Beijing Zhipu Huazhang Technology Co., Ltd. has officially kicked off its share offering on the Hong Kong Stock Exchange, with the offering period stretching until January 5, 2026. The company is set to be officially listed on the main board of the Hong Kong Stock Exchange on January 8. The global offering aims to sell 37.4195 million H-shares, with an anticipated fundraising amount reaching HK$4.3 billion and an estimated IPO market value surpassing HK$51.1 billion.
Founded in 2019, Zhipu emerged from the technological achievements transformation of Tsinghua University. Over 74% of its workforce consists of research and development personnel. The company's self-developed GLM architecture is compatible with more than 40 domestic chips, and its GLM-4.6 model boasts globally leading code generation capabilities.

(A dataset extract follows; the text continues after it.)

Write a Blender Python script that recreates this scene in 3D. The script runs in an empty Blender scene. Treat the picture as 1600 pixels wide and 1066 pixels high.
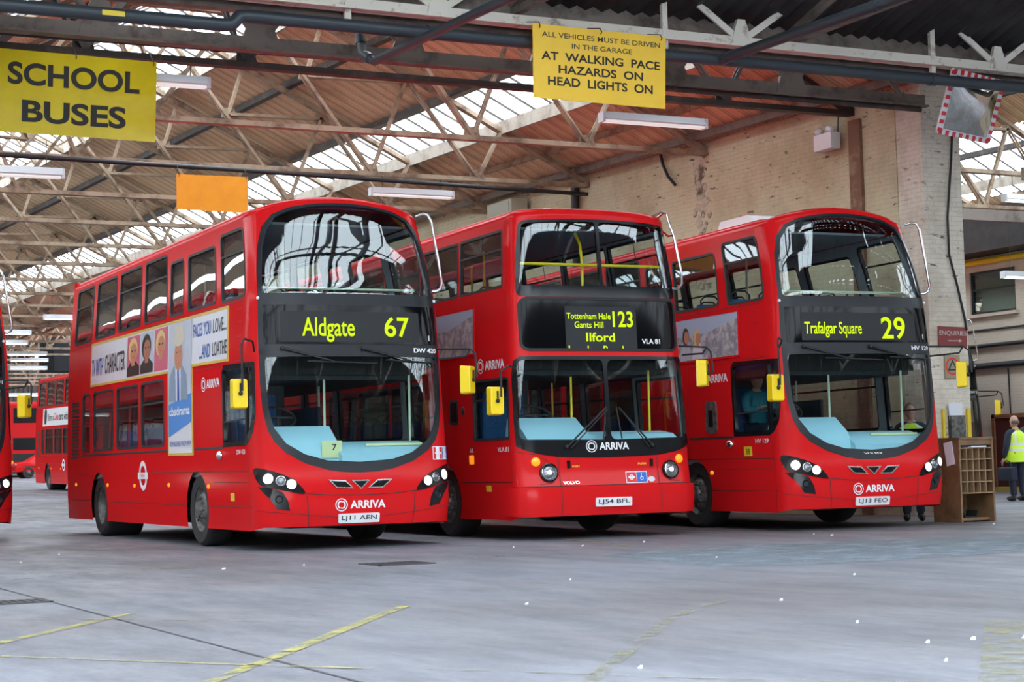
import bpy, bmesh, math, random
import numpy as np
from mathutils import Vector, Matrix, geometry
R = math.radians
random.seed(7)
scene = bpy.context.scene
COL = scene.collection

# ------------------------------------------------------------------ camera
def make_camera():
    pitch, roll, yaw, h = R(3.9309), R(-1.41637), R(26.5012), 0.97
    r0 = Vector((math.cos(yaw), -math.sin(yaw), 0)); f0 = Vector((math.sin(yaw), math.cos(yaw), 0)); u0 = Vector((0, 0, 1))
    f = f0*math.cos(pitch) + u0*math.sin(pitch); u = -f0*math.sin(pitch) + u0*math.cos(pitch)
    r2 = r0*math.cos(roll) + u*math.sin(roll); u2 = -r0*math.sin(roll) + u*math.cos(roll)
    cd = bpy.data.cameras.new('camera'); cd.sensor_width = 36; cd.lens = 36*2801.2/1600
    cd.clip_start = .1; cd.clip_end = 500
    o = bpy.data.objects.new('camera', cd); COL.objects.link(o)
    m = Matrix((r2, u2, -f)).transposed().to_4x4(); m.translation = Vector((0, 0, h))
    o.matrix_world = m; scene.camera = o
make_camera()

# ------------------------------------------------------------------ daylight and exposure
world = bpy.data.worlds.new('overcast_sky'); scene.world = world; world.use_nodes = True
bg = world.node_tree.nodes['Background']; bg.inputs[0].default_value = (.86, .93, 1, 1); bg.inputs[1].default_value = 6.0
vs = scene.view_settings
scene.display_settings.display_device = 'sRGB'
vs.view_transform = 'Standard'; vs.look = 'None'; vs.gamma = 1; vs.use_curve_mapping = False
vs.exposure = 0.5

# ------------------------------------------------------------------ materials
def srgb(r, g, b):
    f = lambda c: (c/255/12.92 if c/255 <= .04045 else ((c/255+.055)/1.055)**2.4)
    return (f(r), f(g), f(b), 1)
MATS = {}
class N:
    def __init__(s, name):
        s.m = bpy.data.materials.new(name); s.m.use_nodes = True; s.t = s.m.node_tree; s.t.nodes.clear()
        s.out = s.t.nodes.new('ShaderNodeOutputMaterial'); MATS[name] = s.m
    def n(s, typ, **k):
        nd = s.t.nodes.new(typ)
        for a, v in k.items():
            if a.startswith('i_'):
                key = a[2:].replace('_', ' ')
                nd.inputs[int(key) if key.isdigit() else key].default_value = v
            else: setattr(nd, a, v)
        return nd
    def l(s, a, b): s.t.links.new(a, b)
def principled(name, color, rough=.5, metal=0, coat=0, bump=None, emit=None, spec=.5, vary=None):
    k = N(name); p = k.n('ShaderNodeBsdfPrincipled')
    p.inputs['Base Color'].default_value = color; p.inputs['Roughness'].default_value = rough; p.inputs['Metallic'].default_value = metal
    p.inputs['Specular IOR Level'].default_value = spec
    if coat: p.inputs['Coat Weight'].default_value = coat; p.inputs['Coat Roughness'].default_value = .04
    if emit: p.inputs['Emission Color'].default_value = emit[0]; p.inputs['Emission Strength'].default_value = emit[1]
    tc = k.n('ShaderNodeTexCoord')
    if vary:       # (scale, second colour, low, high)
        nz = k.n('ShaderNodeTexNoise', i_Scale=vary[0], i_Detail=6., i_Roughness=.65); k.l(tc.outputs['Object'], nz.inputs['Vector'])
        rp = k.n('ShaderNodeMapRange', i_1=vary[2], i_2=vary[3]); k.l(nz.outputs['Fac'], rp.inputs[0])
        mx = k.n('ShaderNodeMix', data_type='RGBA'); mx.inputs[6].default_value = color; mx.inputs[7].default_value = vary[1]
        k.l(rp.outputs[0], mx.inputs[0]); k.l(mx.outputs[2], p.inputs['Base Color'])
    if bump:
        nb = k.n('ShaderNodeTexNoise', i_Scale=bump[0], i_Detail=4.); k.l(tc.outputs['Object'], nb.inputs['Vector'])
        b = k.n('ShaderNodeBump', i_Strength=bump[1], i_Distance=.02); k.l(nb.outputs['Fac'], b.inputs['Height']); k.l(b.outputs[0], p.inputs['Normal'])
    k.l(p.outputs[0], k.out.inputs[0]); return k.m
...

Zhipu's primary revenue stream comes from localized private deployments. It has a customer base exceeding 12,000 and has seen improved customer concentration. Over the past three years, the company has achieved a compound annual growth rate of 130% in revenue, with a gross profit margin exceeding 50%. However, it continues to report losses, mainly attributable to significant R&D investments. In 2024, the company's R&D expenditure was over seven times its revenue, and its cash flow can only support operations for roughly nine months. This is the primary reason behind its urgent need to go public.
As the first among the "Six Little Dragons of Large Models" to make a push for an IPO, Zhipu's listing signifies a new phase of "commercialization verification" for the industry. Nevertheless, the company also confronts challenges such as expanding its revenue scale and optimizing costs to achieve profitability. These relevant risks are highlighted in the prospectus.